Fashion Designer Daniel Roseberry presented Schiaparelli Spring Summer 2020 Couture collection during the recently finished Paris Fashion Week. Inspired by the women around him, Roseberry examines what being a woman meant throughout the history – having to hide part of yourself at least part of the time, it was dangerous to be too powerful, too seductive, too alluring, too subversive.
Couture Collections

I began, of course, with Elsa Schiaparelli herself. She was a dreamer, but not in the drifty, careless sense of the term: Her dreams were active, propulsive, exuberant, extravagant, rebellious, ambitious. She created (and dressed) for no one but herself. She was irreverent in the truest definition of the word—someone who had little time or respect for the restrictions of the conventional or traditional. Living as she did, thinking as she did, takes real courage—of conviction, yes, but also of imagination. – said Roseberry


In this collection, jewelry is disobedient: It affixes itself to forearms, to chests, to navels, to clavicles, to eyelashes, displacing space and volume.
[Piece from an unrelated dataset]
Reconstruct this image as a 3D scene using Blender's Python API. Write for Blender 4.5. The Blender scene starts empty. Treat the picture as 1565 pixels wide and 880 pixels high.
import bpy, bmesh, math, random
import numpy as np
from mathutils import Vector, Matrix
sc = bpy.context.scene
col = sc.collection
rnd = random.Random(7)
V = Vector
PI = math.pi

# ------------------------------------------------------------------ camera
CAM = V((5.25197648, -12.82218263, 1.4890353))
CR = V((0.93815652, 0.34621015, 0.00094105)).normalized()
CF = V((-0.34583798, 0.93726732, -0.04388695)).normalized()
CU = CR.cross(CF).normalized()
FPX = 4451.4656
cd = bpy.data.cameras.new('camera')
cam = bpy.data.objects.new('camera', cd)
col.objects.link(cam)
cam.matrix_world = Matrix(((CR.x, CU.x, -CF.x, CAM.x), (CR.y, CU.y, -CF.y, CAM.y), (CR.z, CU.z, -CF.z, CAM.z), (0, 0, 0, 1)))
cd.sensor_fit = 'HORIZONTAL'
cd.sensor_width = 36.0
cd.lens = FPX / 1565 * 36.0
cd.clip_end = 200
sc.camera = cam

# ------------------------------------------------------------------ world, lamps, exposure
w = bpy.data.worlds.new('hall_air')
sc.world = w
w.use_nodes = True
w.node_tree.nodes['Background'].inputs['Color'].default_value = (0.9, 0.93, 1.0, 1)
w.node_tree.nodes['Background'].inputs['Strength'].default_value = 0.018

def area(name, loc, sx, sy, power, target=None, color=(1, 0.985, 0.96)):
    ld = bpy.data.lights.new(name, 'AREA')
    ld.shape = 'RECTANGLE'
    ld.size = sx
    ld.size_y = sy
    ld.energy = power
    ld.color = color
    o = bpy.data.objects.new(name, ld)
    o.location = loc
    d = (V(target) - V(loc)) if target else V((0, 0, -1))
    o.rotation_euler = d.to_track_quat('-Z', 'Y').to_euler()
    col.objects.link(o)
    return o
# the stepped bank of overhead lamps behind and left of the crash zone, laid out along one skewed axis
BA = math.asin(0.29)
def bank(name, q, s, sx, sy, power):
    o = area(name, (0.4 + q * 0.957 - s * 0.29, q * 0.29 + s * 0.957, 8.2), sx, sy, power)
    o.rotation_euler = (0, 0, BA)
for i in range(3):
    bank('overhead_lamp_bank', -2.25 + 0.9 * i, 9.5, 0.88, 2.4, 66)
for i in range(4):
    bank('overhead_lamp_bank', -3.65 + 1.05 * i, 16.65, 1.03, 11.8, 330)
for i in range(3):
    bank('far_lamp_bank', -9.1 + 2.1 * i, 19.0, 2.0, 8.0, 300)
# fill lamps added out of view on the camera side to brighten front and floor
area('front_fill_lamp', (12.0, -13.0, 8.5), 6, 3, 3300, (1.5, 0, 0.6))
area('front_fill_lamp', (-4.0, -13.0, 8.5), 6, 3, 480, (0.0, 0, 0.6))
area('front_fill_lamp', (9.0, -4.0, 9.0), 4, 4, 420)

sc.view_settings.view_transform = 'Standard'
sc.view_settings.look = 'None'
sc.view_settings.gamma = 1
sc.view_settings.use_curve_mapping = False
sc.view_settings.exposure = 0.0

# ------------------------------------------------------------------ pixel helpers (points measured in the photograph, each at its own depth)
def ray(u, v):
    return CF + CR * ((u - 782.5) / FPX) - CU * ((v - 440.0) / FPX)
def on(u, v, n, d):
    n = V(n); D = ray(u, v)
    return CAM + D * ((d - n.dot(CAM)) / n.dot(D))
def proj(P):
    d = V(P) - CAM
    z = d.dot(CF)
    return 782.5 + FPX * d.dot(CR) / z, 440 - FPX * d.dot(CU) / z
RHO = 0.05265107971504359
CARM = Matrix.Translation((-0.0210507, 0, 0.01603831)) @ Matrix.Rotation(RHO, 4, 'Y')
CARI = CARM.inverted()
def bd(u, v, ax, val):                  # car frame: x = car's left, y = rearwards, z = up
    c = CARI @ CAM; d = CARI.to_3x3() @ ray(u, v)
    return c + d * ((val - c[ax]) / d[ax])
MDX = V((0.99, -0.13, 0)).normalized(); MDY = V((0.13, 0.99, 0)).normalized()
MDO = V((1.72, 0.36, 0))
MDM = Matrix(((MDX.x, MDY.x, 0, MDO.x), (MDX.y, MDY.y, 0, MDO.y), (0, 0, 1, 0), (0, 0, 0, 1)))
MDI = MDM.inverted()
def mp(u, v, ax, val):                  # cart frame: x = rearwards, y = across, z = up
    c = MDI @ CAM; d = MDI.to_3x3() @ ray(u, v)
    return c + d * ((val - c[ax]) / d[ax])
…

It’s a reminder that every part of a woman can be adorned, and also that adornment takes many forms, from pearls jammed into gold, diamond-crowned teeth and delicate wristbones fashioned out of thin rods of brass stitched to fragile tulle gloves and embroidery that sparkles across ribs and hipbones, a nod to Elsa’s groundbreaking 1938 silk crepe Skeleton Dress. Here, jewelry is not an accessory or an appendage, but an organ, as essential and vivid as a heart or a lung.